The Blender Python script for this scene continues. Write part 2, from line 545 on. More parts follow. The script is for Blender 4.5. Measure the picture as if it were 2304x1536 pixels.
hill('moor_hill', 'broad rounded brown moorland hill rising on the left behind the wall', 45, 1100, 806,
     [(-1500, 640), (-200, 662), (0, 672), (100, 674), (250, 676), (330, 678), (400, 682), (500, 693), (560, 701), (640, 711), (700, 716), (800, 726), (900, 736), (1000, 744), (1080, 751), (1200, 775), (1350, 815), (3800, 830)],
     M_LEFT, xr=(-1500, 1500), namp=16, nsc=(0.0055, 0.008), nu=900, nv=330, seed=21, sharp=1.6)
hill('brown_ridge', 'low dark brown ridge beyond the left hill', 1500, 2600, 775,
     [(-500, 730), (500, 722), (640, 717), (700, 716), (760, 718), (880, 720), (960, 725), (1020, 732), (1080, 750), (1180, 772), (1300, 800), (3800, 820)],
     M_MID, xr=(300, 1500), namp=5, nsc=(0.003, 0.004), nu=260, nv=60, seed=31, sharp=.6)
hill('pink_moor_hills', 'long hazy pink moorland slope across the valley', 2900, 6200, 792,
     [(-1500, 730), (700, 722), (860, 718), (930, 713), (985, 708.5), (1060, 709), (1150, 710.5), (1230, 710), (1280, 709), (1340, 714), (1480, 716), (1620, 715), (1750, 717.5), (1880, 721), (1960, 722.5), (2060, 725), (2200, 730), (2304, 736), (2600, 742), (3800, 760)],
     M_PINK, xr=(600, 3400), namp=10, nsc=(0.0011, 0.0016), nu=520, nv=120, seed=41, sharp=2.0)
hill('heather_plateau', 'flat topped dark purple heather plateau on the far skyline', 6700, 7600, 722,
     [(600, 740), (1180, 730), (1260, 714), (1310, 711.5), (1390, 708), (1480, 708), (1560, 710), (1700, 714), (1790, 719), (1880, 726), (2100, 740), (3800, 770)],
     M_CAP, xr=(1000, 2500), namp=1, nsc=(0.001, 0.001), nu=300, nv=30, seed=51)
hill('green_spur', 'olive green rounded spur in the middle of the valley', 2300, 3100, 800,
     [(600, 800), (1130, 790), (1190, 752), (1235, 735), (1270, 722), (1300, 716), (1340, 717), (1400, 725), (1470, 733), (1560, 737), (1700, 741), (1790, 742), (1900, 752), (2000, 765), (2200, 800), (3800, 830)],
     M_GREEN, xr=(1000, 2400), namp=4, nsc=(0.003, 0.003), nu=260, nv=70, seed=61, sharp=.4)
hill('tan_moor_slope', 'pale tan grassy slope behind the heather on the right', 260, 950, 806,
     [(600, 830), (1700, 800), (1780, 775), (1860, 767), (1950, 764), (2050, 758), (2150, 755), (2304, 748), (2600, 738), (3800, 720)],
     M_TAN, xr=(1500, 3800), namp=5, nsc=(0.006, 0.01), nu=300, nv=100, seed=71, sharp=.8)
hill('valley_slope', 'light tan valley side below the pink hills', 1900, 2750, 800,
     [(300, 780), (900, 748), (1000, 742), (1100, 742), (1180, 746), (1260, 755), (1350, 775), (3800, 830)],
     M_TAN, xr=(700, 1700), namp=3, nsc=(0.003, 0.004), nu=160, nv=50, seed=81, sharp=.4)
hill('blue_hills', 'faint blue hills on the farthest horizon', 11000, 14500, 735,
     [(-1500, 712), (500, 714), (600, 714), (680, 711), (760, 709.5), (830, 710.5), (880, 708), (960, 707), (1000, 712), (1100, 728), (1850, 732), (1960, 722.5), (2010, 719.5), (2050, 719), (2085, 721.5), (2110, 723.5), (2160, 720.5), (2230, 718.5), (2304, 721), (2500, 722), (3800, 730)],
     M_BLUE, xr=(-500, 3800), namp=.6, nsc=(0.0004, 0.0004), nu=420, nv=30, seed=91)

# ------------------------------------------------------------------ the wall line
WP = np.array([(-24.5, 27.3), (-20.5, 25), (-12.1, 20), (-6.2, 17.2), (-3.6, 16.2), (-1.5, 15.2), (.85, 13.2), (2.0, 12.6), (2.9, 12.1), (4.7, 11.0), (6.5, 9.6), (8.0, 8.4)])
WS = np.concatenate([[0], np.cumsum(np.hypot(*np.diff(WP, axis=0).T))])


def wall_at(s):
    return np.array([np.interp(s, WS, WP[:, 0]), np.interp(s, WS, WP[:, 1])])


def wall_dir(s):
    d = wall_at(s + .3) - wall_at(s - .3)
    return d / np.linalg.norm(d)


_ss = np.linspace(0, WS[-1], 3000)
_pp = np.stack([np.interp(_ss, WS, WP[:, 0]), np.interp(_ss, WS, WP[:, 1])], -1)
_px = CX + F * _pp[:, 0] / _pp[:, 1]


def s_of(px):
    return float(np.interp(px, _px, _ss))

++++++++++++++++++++

▶ _Work to be completed_:
Output the full listing exactly as it stands.

▶ _Final result_:
The Blender Python script for this scene continues. Write part 2, from line 545 on. More parts follow. The script is for Blender 4.5. Measure the picture as if it were 2304x1536 pixels.
hill('moor_hill', 'broad rounded brown moorland hill rising on the left behind the wall', 45, 1100, 806,
     [(-1500, 640), (-200, 662), (0, 672), (100, 674), (250, 676), (330, 678), (400, 682), (500, 693), (560, 701), (640, 711), (700, 716), (800, 726), (900, 736), (1000, 744), (1080, 751), (1200, 775), (1350, 815), (3800, 830)],
     M_LEFT, xr=(-1500, 1500), namp=16, nsc=(0.0055, 0.008), nu=900, nv=330, seed=21, sharp=1.6)
hill('brown_ridge', 'low dark brown ridge beyond the left hill', 1500, 2600, 775,
     [(-500, 730), (500, 722), (640, 717), (700, 716), (760, 718), (880, 720), (960, 725), (1020, 732), (1080, 750), (1180, 772), (1300, 800), (3800, 820)],
     M_MID, xr=(300, 1500), namp=5, nsc=(0.003, 0.004), nu=260, nv=60, seed=31, sharp=.6)
hill('pink_moor_hills', 'long hazy pink moorland slope across the valley', 2900, 6200, 792,
     [(-1500, 730), (700, 722), (860, 718), (930, 713), (985, 708.5), (1060, 709), (1150, 710.5), (1230, 710), (1280, 709), (1340, 714), (1480, 716), (1620, 715), (1750, 717.5), (1880, 721), (1960, 722.5), (2060, 725), (2200, 730), (2304, 736), (2600, 742), (3800, 760)],
     M_PINK, xr=(600, 3400), namp=10, nsc=(0.0011, 0.0016), nu=520, nv=120, seed=41, sharp=2.0)
hill('heather_plateau', 'flat topped dark purple heather plateau on the far skyline', 6700, 7600, 722,
     [(600, 740), (1180, 730), (1260, 714), (1310, 711.5), (1390, 708), (1480, 708), (1560, 710), (1700, 714), (1790, 719), (1880, 726), (2100, 740), (3800, 770)],
     M_CAP, xr=(1000, 2500), namp=1, nsc=(0.001, 0.001), nu=300, nv=30, seed=51)
hill('green_spur', 'olive green rounded spur in the middle of the valley', 2300, 3100, 800,
     [(600, 800), (1130, 790), (1190, 752), (1235, 735), (1270, 722), (1300, 716), (1340, 717), (1400, 725), (1470, 733), (1560, 737), (1700, 741), (1790, 742), (1900, 752), (2000, 765), (2200, 800), (3800, 830)],
     M_GREEN, xr=(1000, 2400), namp=4, nsc=(0.003, 0.003), nu=260, nv=70, seed=61, sharp=.4)
hill('tan_moor_slope', 'pale tan grassy slope behind the heather on the right', 260, 950, 806,
     [(600, 830), (1700, 800), (1780, 775), (1860, 767), (1950, 764), (2050, 758), (2150, 755), (2304, 748), (2600, 738), (3800, 720)],
     M_TAN, xr=(1500, 3800), namp=5, nsc=(0.006, 0.01), nu=300, nv=100, seed=71, sharp=.8)
hill('valley_slope', 'light tan valley side below the pink hills', 1900, 2750, 800,
     [(300, 780), (900, 748), (1000, 742), (1100, 742), (1180, 746), (1260, 755), (1350, 775), (3800, 830)],
     M_TAN, xr=(700, 1700), namp=3, nsc=(0.003, 0.004), nu=160, nv=50, seed=81, sharp=.4)
hill('blue_hills', 'faint blue hills on the farthest horizon', 11000, 14500, 735,
     [(-1500, 712), (500, 714), (600, 714), (680, 711), (760, 709.5), (830, 710.5), (880, 708), (960, 707), (1000, 712), (1100, 728), (1850, 732), (1960, 722.5), (2010, 719.5), (2050, 719), (2085, 721.5), (2110, 723.5), (2160, 720.5), (2230, 718.5), (2304, 721), (2500, 722), (3800, 730)],
     M_BLUE, xr=(-500, 3800), namp=.6, nsc=(0.0004, 0.0004), nu=420, nv=30, seed=91)

# ------------------------------------------------------------------ the wall line
WP = np.array([(-24.5, 27.3), (-20.5, 25), (-12.1, 20), (-6.2, 17.2), (-3.6, 16.2), (-1.5, 15.2), (.85, 13.2), (2.0, 12.6), (2.9, 12.1), (4.7, 11.0), (6.5, 9.6), (8.0, 8.4)])
WS = np.concatenate([[0], np.cumsum(np.hypot(*np.diff(WP, axis=0).T))])


def wall_at(s):
    return np.array([np.interp(s, WS, WP[:, 0]), np.interp(s, WS, WP[:, 1])])


def wall_dir(s):
    d = wall_at(s + .3) - wall_at(s - .3)
    return d / np.linalg.norm(d)


_ss = np.linspace(0, WS[-1], 3000)
_pp = np.stack([np.interp(_ss, WS, WP[:, 0]), np.interp(_ss, WS, WP[:, 1])], -1)
_px = CX + F * _pp[:, 0] / _pp[:, 1]


def s_of(px):
    return float(np.interp(px, _px, _ss))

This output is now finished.